Strange as it may seem, Cervantes’s novel Don Quixote, Marc Forster’s film Stranger than Fiction, Shakespeare’s play A Midsummer Night’s Dream, Pere Borrell del Caso’s painting “Escaping Criticism” reproduced on the cover of the present volume and Mozart’s sextet “A Musical Joke” all share one common feature: they include a meta-dimension. Metaization – the movement from a first cognitive, referential or communicative level to a higher one on which first-level phenomena self-reflexively become objects of reflection, reference and communication in their own right – is in fact a common feature not only of human thought and language but also of the arts and media in general. However, research into this issue has so far predominantly focussed on literature, where a highly differentiated, albeit strictly monomedial critical toolbox exists.

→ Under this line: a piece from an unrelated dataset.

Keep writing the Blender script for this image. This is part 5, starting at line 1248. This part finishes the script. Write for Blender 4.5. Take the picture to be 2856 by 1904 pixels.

Metareference across Media remedies this onesidedness and closes the gap between literature and other media by providing a transmedial framework for analysing metaphenomena. The essays transcend the current notion of metafiction, pinpoint examples of metareference in hitherto neglected areas, discuss the capacity for metaization of individual media or genres from a media-comparative perspective, and explore major (historical) forms and functions as well aspects of the development of metaization in cultural history. Stemming from diverse disciplinary and methodological backgrounds, the contributors propose new and refined concepts and models and cover a broad range of media including fiction, drama, poetry, comics, photography, film, computer games, classical as well as popular music, painting, and architecture.
This collection of essays, which also contains a detailed theoretical introduction, will be relevant to students and scholars from a wide variety of fields: intermediality studies, semiotics, literary theory and criticism, musicology, art history, and film studies.